Brief: Reproduce each line exactly.

Dataset section:

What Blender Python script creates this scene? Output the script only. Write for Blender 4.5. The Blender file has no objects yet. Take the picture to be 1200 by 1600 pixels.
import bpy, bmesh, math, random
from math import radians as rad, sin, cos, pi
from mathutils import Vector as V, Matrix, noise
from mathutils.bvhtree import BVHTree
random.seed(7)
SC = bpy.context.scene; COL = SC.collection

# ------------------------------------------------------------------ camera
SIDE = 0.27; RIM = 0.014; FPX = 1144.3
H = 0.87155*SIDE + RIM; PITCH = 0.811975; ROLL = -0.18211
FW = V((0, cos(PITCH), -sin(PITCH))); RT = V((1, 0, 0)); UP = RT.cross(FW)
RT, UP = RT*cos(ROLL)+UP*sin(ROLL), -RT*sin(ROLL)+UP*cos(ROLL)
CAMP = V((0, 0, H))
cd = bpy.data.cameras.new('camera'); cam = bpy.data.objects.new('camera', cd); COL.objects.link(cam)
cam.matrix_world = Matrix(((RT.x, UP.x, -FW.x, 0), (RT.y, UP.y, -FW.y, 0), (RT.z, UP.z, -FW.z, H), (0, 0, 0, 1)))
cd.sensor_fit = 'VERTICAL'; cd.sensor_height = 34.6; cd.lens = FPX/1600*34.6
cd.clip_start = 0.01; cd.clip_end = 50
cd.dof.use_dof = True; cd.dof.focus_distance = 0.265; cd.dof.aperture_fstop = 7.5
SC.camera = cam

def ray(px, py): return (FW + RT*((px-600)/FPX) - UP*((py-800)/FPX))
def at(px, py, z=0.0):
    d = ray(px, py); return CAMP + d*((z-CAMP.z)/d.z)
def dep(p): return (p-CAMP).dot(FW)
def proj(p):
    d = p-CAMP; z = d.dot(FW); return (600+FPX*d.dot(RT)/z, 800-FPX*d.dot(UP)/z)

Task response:
What Blender Python script creates this scene? Output the script only. Write for Blender 4.5. The Blender file has no objects yet. Take the picture to be 1200 by 1600 pixels.
import bpy, bmesh, math, random
from math import radians as rad, sin, cos, pi
from mathutils import Vector as V, Matrix, noise
from mathutils.bvhtree import BVHTree
random.seed(7)
SC = bpy.context.scene; COL = SC.collection

# ------------------------------------------------------------------ camera
SIDE = 0.27; RIM = 0.014; FPX = 1144.3
H = 0.87155*SIDE + RIM; PITCH = 0.811975; ROLL = -0.18211
FW = V((0, cos(PITCH), -sin(PITCH))); RT = V((1, 0, 0)); UP = RT.cross(FW)
RT, UP = RT*cos(ROLL)+UP*sin(ROLL), -RT*sin(ROLL)+UP*cos(ROLL)
CAMP = V((0, 0, H))
cd = bpy.data.cameras.new('camera'); cam = bpy.data.objects.new('camera', cd); COL.objects.link(cam)
cam.matrix_world = Matrix(((RT.x, UP.x, -FW.x, 0), (RT.y, UP.y, -FW.y, 0), (RT.z, UP.z, -FW.z, H), (0, 0, 0, 1)))
cd.sensor_fit = 'VERTICAL'; cd.sensor_height = 34.6; cd.lens = FPX/1600*34.6
cd.clip_start = 0.01; cd.clip_end = 50
cd.dof.use_dof = True; cd.dof.focus_distance = 0.265; cd.dof.aperture_fstop = 7.5
SC.camera = cam

def ray(px, py): return (FW + RT*((px-600)/FPX) - UP*((py-800)/FPX))
def at(px, py, z=0.0):
    d = ray(px, py); return CAMP + d*((z-CAMP.z)/d.z)
def dep(p): return (p-CAMP).dot(FW)
def proj(p):
    d = p-CAMP; z = d.dot(FW); return (600+FPX*d.dot(RT)/z, 800-FPX*d.dot(UP)/z)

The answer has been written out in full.